I welcome readers to take the time to visit an electronic edition of the 1584 edition of

 Richard Eden's

The Arte of Navigation.

Notes

1.0.1. The printer’s imprint for the 1584 editions ascribes the printing to “Richard Iugge’s widow.” British Book Trade Index provides this woman’s name.

1.1.1. I realize it is anachronistic to apply the term “science” and its derivatives to work done prior to at least the seventeenth-century advent of the Royal Society. Nonetheless I agree with Jim Bennett that “natural philosophy [is] the conglomerate anachronistically labelled ‘science’” (1), and Sacrobosco’s work certainly formed part of the institutional study of natural philosophy during the incunabula period of the first print revolution.

1.1.2. The most common form of reproduction was the Commentary, as would be expected with a text the Scholastics considered important. This style survived the Scholastic era, when new commentaries were being written, to adorn the print era when new commentaries were still being written or extant commentaries were translated into new languages, or were edited or “corrected.”

1.1.3. Roberto de Andrade Martins of the University of Campinas, Brazil has published an exceptional resource on the web, entitled “Johannes de Sacrobosco: Editions of the Tractatus de Sphaera.”

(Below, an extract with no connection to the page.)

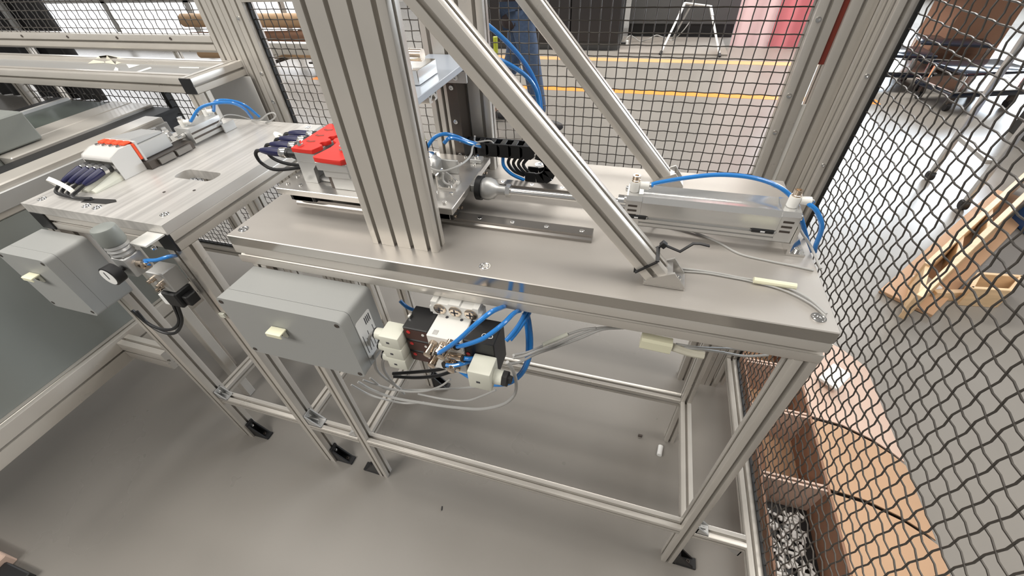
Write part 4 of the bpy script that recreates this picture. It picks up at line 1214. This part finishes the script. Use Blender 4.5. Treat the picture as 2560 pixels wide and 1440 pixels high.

1.3.1. According to D. W. Waters, The Arte of Navigation was printed in 1561, 1572, 1576, 1579, 1584, 1589, 1596, 1609, 1615, and 1630.  I have encountered no other references to the 1576 edition.

1.3.2. The description of the library is taken from the “About the Folger” page on the Folger’s website, and the excerpt from its mission is taken from its “Mission” page. Accessed November 4, 2004.

1.3.3. Apian was successful. The Astronomicon Caesarium secured him a position as court mathematician.

3.0.1. I have not seen the second edition, but the third edition contains a chapter on “Electronic Editions” that is not present in the first edition. The statement quoted above is taken from this chapter.

3.0.2 For a graphic representation of this editorial hierarchy, see p. 11 of Tanselle.